14 responses to ““The Other Six Days” Book Discussion”

  1. Terry Tiessen Avatar
    Terry Tiessen

    Sounds good, Michael. I haven’t read the book but I have heard others express appreciation for it. I look forward to the nuggets you will share with us.

  2. Michael
    I really look forward to this series. This is an extremely important issue.
    The way I have come at it is from understanding that the Kingdom of God
    is much broader concept than the church.
    We must recover a kingdom vision. The great commission was just a re-statement of the original (cultural) mandate given to Adam and Eve (Gen 1:27,28). God gave mankind two tasks. 1)Multiply and fill the earth. 2) Subdue and rule the earth. The first task can be done by families; with help from the church, where they need converting. However families, government and the church can’t complete the task of subduing the earth on their own. A large part of this task will be done by businesses

  3. Michael,
    I’ll be here. I am with you on the comment emerging comment.

  4. Thanks you all. There are few issues I am more passionate about than the issues in this book.

  5. Just ordered this book from Amazon. Table of contents looks really intriguing. Will be interesting to “talk” it over with folks.
    RPS

  6. Great Rodger! I don’t think you will be disappointed.
    One of the perplexing things to me about the Emerging church conversation is that there is an often expressed desire to deseularize the world yet I see very little written or discussed in these circles about how matters of work and economy fully integrate into being the “Kingdom of God.” I hope that by raising the issues here we might inspire some other Emerging types to wrestle with these issues.

  7. Sounds like a good discussion coming on. 🙂

  8. Oh, this looks fascinating. I’ll be around. I have come to realize recently that one of my great frustrations with church as I have experienced it in two Congregations, one Methodist and one Presby, is the emphasis on God’s work as either what we do in direct connection with the ministries of the church or what we do in the “saving the world” part of our lives, with very little recogntion of our relationshipo with God in the context of our mundane everyday.

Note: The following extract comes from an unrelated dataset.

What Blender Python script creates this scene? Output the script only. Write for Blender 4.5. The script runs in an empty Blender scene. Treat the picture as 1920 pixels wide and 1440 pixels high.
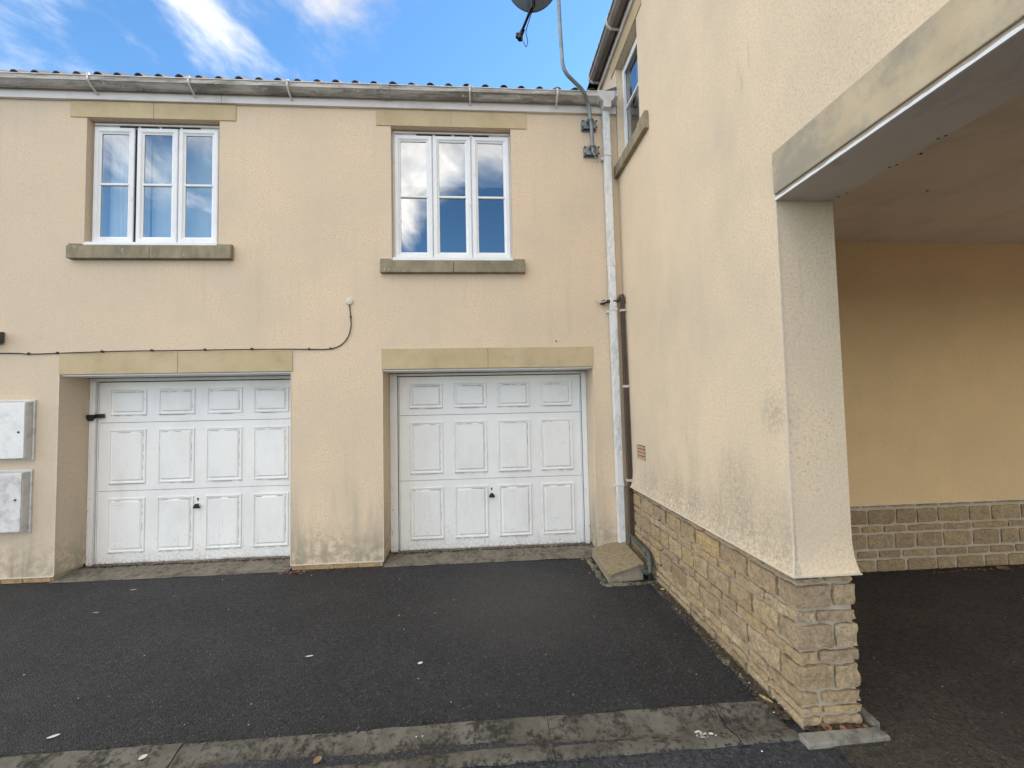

  9. Wow, with all the strident voices out their in “either/or” camps, you really nailed it, Michael. I’m not sure what Ron McK means when he says the kingdom of God is much broader than the church–maybe that’s because the church’s vision is too narrow?
    I think the Emerging issues of work and economy will come with more life experience. I really hope their idealism doesn’t go away like that of our generation-does that make sense? That’s why I think we older people have a responsibility to come along side and nurture the things they’re doing well and season the things that might get them off track and de-rail the movement.
    Work and economy are essential to the holistic nature of the Emerging church.

  10. I hear you gannetgirl!
    BW I think you are right about those of us who are more “seasoned” staying a part of the conversation. I see some very good aspects to the Emerging conversation that need to be encouraged and also some things that need to be regularly challenged.
    I have actually thought about writing a post called “I was Emerging before emerging was cool.” 🙂 I think my next post will hint at some of this. I know there are some of us “older people” for whom the Emerging issues are not all that new.

  11. I’m looking forward to your blogging through. The book sounds fascinating but is not available in bookstores here yet.
    Totally agree with you on the need to recapture what and who we were really created to be, and why…

  12. Mike,
    I am really looking forward to this series, would you consider making a second feed with just posts from this series? I am thinking about using this as a starting point for a conversation with my pastor. I m thinking subscribing him to that feed as emails might be the best way to slowly introduce him to the blog world.
    Nate

  13. Nate, I have never tried to do a separate feed before. If you could point me toward how to do that (either here or by e-mail) I will be happy to give it a shot.

  14. I should also point out that I expect to have “previous” and “next” buttons with an index.